The poster is a very simple, an amazingly effective and relatively cheaply produced marketing tool. A striking image with just a few key words to convey an idea can capture the attention and guide the behaviour of millions of people if it is designed well. Just think of the impact of Alfred Leete's image of Lord Kitchener on the World War One recruitment poster - Your country needs you, known and remembered by millions of people born long after the conclusion of that war. As well as serving the practical use of message, the best posters are also works of art. It was this dual purpose that Frank Pick, London Transport's Chief Executive may have had in mind when addressing the Royal Society of Arts in 1935 when he said

"...underneath all the commercial activities of the Board, underneath all its engineering and operation, there is the revelation and realisation of something which is in the nature of a work of art...it is, in fact, a conception of a metropolis as a centre of life, of civilisation, more intense, more eager, more vitalising than has ever so far obtained".

This was a philosophy Pick implemented both in the design of new stations and through commissioning artists to produce posters with the dual purpose of communicating information and acting as works of art. You can read more about Pick and his work here.

The exhibition covers different decades and also different themes. Some of those themes seem to be for all time.  I was especially taken with a series of posters from 1944, demonstrating the etiquette expected on the Tube, encouraging passengers to have their ticket ready at the gate, to let passengers off before trying to get on and to move down once you are in the carriage so that others can board.  Things don't change much. These were the work of cartoonist Cyril Kenneth Bird who was a regular contributor to Punch the humorous magazine and who signed his work as Fougasse. Fougasse used minimalist designs to convey a simple, effective message without talking down to those it was aimed at. His skills were used extensively during the Second World War including by Government agencies who produced a plethora of public do and don't notices that ran the risk of being ignored if produced in the (then) normal dull and wordy municipal style.

1944, Fougasse

The theme of passenger etiquette on the Tube is something that has continued to feature - remember the posters that asked us to keep our "personal stereo personal" - that is, not to blast other passengers with our choice of music? And then there were the posters asking us not to eat "smelly" food on the trains.

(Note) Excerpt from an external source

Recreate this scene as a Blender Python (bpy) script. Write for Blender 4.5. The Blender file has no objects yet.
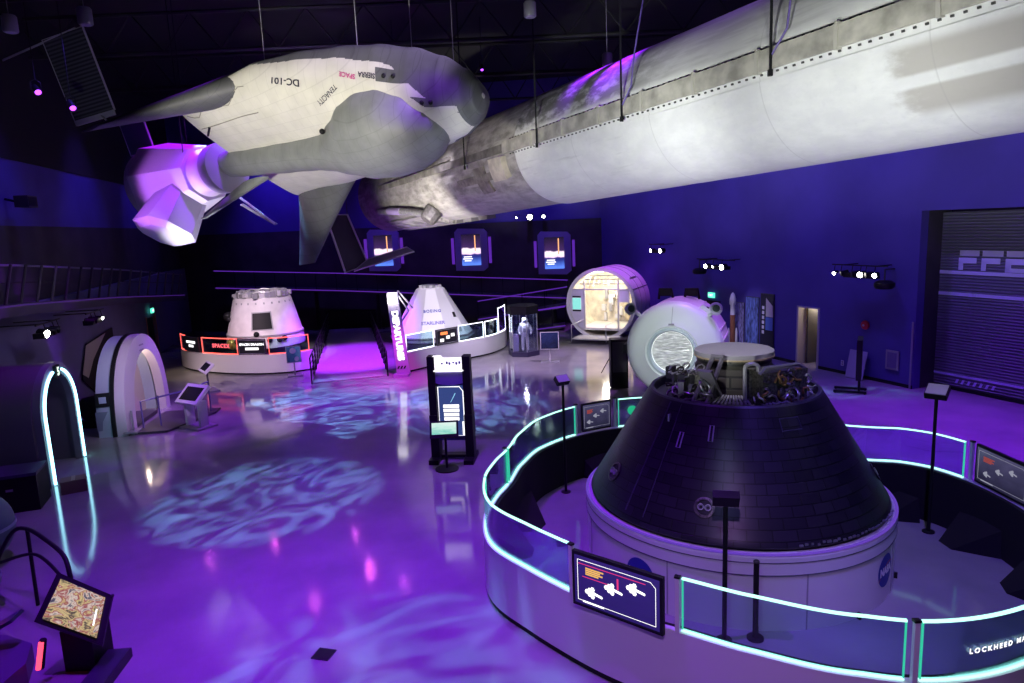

The 1930's saw the world wide popularity of the "modern" style in the arts and whilst Pick embraced this style whole heartedly in the design of new stations, he took more convincing about the posters produced during that period. Some of the century's greatest artists were commissioned to produce posters, including Man Ray and Laszlo Moholy-Nagy. Ray's 1938 poster Keeps London going makes clever use of the distinctive London Transport logo, transforming it into the planet Saturn on a black background. The epitome of modernism, the poster was designed in 1936 but didn't hit the streets until 1938. Pick was not keen on Moholy-Nagy describing him as a surrealistic pasticheur but allowed himself to be persuaded resulting in a series of posters with highly stylised technical imagery and dense text showing the inner working of stations. A couple of these, and Ray's Saturn are on display as part of the exhibition.

1938, Man Ray.

The Tube is at the centre of London life, getting us across the city quickly and efficiently (for the most part) to work, to sporting events and to other important activities that make life in London so special. This is also reflected in the Transport Museum's exhibition. In the 1930's as the then outskirts of the city were developed as sleeper suburbs, poster art was used to encourage this exodus to what became known as Metroland. The name came from the fact that the Metropolitan Line served places in Buckinghamshire, Hertfordshire and Middlesex where Londoners were told they could enjoy the pleasures of country life, just a short and cheap ride away from the city and their work. I really liked the  Gardening by Underground poster from 1933, designed by Stanislaus S. Longley. It shows a Metroland dweller with one foot in his garden, mowing the lawn and wearing casual clothes on the right hand side, with the other foot in the busy Metropolis influenced city and wearing much more formal clothes on the left hand side, emphasising the easy journey between the two made possible by the Tube.


1933, Stanislaus S. Longley

My other favourite is a poster designed by female artist Herry Perry for the 1935 FA Cup Final which lists trams and buses as well as the nearest underground stations for the fans making their way to Wembley Stadium. The poster is a collage with three figures in different footballing actions using bus tickets to construct the figures. She also designed posters to direct sports fans to other major events including Wimbledon. Perry was one of a number of women working in the advertising industry in the 1920's and 1930's. She also designed posters for the Great Western Railway and London Midland and Scottish Railway as well as being a book illustrator, designer of playing cards and pub signs! 

1935, Herry Perry.


I may have had a long wait to see this exhibition but I am very glad I kept trying. A poster shop at the 55 Broadway headquarters of the Underground opened in 1933 selling copies of the posters to the traveling public. The shop closed during the Second World War due to the impact of purchase tax and paper shortages. The exhibition offers a similar facility with reproductions of many of the posters available for purchase from the museum shop. I have many posters at home that I do not have space to exhibit. That said, I couldn't resist a copy of the Man Ray...

The exhibition continues until 27th October.